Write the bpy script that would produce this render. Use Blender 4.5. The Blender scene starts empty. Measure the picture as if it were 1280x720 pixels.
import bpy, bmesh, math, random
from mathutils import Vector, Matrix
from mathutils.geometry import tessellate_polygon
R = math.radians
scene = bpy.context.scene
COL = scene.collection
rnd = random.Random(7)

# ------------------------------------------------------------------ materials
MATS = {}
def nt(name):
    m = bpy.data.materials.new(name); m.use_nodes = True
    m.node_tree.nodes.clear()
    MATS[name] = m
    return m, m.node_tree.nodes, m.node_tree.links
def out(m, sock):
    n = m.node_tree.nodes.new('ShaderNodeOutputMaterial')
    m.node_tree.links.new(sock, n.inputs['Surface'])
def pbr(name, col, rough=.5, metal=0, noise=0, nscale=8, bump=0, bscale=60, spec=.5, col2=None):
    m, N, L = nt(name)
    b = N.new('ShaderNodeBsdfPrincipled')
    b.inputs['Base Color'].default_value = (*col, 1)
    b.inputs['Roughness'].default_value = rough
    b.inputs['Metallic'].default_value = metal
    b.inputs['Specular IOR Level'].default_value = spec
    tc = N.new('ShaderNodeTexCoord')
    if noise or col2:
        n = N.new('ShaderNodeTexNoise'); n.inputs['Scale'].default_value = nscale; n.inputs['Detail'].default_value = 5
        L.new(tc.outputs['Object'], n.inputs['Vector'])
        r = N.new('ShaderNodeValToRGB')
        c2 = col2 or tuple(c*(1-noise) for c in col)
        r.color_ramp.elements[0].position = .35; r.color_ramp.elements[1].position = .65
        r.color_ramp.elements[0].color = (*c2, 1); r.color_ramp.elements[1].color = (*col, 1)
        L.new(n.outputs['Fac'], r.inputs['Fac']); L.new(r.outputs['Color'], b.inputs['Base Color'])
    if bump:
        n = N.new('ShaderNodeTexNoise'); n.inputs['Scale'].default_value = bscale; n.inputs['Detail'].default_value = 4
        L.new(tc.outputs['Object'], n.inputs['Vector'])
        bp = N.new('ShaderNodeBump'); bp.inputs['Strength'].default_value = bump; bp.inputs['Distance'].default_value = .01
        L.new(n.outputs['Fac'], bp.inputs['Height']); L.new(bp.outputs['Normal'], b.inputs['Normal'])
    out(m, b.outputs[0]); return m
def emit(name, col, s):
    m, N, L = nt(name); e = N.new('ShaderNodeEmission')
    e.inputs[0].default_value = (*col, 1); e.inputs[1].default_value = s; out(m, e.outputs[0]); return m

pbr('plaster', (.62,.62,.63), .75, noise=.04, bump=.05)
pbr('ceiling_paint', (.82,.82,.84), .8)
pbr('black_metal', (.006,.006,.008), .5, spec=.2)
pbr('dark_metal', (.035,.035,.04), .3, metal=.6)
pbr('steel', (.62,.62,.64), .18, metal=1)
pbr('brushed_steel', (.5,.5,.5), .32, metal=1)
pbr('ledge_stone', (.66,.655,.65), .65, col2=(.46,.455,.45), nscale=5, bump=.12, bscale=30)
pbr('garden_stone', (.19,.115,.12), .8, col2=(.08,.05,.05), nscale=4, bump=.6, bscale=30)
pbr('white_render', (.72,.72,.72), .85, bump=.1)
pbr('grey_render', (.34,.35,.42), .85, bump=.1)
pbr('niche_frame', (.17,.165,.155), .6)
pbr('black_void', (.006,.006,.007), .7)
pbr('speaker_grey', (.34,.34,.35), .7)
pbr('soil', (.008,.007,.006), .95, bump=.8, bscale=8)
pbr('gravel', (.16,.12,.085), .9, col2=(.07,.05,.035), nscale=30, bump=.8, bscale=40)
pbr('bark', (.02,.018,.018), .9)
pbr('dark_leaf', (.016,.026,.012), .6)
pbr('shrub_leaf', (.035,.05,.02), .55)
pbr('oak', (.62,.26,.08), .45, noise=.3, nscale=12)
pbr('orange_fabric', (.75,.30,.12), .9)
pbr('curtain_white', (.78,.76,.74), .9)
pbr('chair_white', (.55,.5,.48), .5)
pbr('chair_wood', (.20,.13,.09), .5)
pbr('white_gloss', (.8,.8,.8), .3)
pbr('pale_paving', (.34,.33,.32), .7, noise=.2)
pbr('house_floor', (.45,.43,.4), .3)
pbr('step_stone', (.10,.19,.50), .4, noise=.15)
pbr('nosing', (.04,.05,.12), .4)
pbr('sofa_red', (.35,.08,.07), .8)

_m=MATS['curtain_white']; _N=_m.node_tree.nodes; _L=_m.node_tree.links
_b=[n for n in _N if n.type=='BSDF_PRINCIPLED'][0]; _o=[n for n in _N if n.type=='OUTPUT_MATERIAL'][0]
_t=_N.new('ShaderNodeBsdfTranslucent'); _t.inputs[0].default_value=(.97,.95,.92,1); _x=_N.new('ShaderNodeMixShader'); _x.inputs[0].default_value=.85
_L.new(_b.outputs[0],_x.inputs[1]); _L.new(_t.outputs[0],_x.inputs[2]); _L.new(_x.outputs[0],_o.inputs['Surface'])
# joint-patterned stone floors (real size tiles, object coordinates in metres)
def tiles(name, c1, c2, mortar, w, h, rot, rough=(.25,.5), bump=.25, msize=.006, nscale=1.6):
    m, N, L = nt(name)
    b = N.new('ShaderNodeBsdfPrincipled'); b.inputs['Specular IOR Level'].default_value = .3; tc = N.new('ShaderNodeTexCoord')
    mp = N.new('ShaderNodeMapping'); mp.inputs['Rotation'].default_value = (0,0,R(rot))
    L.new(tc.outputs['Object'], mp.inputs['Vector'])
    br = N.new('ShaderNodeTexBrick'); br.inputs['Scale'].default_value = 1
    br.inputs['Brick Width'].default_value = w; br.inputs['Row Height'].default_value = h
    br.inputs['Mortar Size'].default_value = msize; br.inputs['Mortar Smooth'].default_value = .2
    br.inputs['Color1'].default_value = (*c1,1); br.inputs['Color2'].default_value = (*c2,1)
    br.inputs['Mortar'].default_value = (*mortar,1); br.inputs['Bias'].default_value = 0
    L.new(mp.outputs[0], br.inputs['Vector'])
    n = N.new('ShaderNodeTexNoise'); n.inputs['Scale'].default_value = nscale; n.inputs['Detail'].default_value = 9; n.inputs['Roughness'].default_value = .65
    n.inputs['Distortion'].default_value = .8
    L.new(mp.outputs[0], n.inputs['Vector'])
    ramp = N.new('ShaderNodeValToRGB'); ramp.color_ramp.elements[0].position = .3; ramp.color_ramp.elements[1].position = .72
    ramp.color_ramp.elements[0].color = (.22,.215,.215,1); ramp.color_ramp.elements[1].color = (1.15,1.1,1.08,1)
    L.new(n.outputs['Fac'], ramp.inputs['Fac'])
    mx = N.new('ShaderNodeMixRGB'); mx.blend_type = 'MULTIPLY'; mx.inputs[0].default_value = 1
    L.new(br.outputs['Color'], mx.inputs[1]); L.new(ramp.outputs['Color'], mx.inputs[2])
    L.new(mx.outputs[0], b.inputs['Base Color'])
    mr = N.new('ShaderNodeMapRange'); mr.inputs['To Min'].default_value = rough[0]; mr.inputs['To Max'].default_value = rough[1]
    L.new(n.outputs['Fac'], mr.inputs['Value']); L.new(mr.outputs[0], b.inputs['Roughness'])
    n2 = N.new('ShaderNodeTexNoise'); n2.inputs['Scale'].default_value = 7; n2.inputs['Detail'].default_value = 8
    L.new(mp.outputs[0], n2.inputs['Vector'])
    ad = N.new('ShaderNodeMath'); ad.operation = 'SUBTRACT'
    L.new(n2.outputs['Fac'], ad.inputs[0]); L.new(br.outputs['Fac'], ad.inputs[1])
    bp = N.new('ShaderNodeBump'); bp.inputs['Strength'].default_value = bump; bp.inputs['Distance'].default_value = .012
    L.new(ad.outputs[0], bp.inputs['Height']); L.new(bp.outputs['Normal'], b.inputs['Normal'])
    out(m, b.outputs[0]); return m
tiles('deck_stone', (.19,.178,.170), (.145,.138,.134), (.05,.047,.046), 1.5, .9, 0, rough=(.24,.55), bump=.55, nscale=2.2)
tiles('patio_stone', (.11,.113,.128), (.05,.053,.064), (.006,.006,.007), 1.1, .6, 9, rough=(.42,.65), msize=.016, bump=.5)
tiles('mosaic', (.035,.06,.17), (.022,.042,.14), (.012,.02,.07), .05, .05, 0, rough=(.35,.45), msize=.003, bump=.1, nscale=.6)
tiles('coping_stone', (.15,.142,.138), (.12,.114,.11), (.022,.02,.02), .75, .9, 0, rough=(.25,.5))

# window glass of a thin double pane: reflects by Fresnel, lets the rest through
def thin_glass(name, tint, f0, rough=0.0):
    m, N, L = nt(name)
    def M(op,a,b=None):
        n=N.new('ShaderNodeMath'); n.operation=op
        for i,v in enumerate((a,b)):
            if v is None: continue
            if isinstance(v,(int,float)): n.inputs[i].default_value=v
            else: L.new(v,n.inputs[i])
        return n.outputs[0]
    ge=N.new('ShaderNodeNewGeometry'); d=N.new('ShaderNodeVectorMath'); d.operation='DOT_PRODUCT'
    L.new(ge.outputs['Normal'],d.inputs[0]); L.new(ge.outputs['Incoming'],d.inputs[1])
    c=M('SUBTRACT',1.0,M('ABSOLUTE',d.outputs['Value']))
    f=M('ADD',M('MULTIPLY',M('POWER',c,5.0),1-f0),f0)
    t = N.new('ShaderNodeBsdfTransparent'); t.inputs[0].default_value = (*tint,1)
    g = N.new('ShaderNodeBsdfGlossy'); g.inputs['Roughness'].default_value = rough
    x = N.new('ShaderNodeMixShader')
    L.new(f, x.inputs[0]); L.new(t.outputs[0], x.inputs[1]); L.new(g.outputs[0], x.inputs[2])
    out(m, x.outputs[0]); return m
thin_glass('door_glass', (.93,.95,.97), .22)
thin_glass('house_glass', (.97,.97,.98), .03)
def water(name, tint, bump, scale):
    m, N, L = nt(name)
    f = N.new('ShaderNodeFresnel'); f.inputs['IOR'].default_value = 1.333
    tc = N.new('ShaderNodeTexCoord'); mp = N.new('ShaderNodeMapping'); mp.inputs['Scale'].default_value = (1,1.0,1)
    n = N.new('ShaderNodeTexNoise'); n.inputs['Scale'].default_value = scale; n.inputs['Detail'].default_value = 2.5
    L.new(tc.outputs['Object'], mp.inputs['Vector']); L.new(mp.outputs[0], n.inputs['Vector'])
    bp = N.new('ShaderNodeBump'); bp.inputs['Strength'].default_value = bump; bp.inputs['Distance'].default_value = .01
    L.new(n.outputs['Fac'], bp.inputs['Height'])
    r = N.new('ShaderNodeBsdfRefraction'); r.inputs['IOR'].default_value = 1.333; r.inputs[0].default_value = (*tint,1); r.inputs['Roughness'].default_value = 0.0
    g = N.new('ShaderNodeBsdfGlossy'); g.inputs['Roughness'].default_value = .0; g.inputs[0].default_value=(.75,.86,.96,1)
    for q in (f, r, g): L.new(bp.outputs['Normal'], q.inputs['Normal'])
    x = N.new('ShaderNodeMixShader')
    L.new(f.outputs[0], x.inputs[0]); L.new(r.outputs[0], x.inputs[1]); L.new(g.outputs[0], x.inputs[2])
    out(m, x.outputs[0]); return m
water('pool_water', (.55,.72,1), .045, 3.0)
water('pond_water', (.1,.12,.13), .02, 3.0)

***

_What the task asks_
Copy out every line with the word "scene".

_Result_
Write the bpy script that would produce this render. Use Blender 4.5. The Blender scene starts empty. Measure the picture as if it were 1280x720 pixels.
scene = bpy.context.scene
COL = scene.collection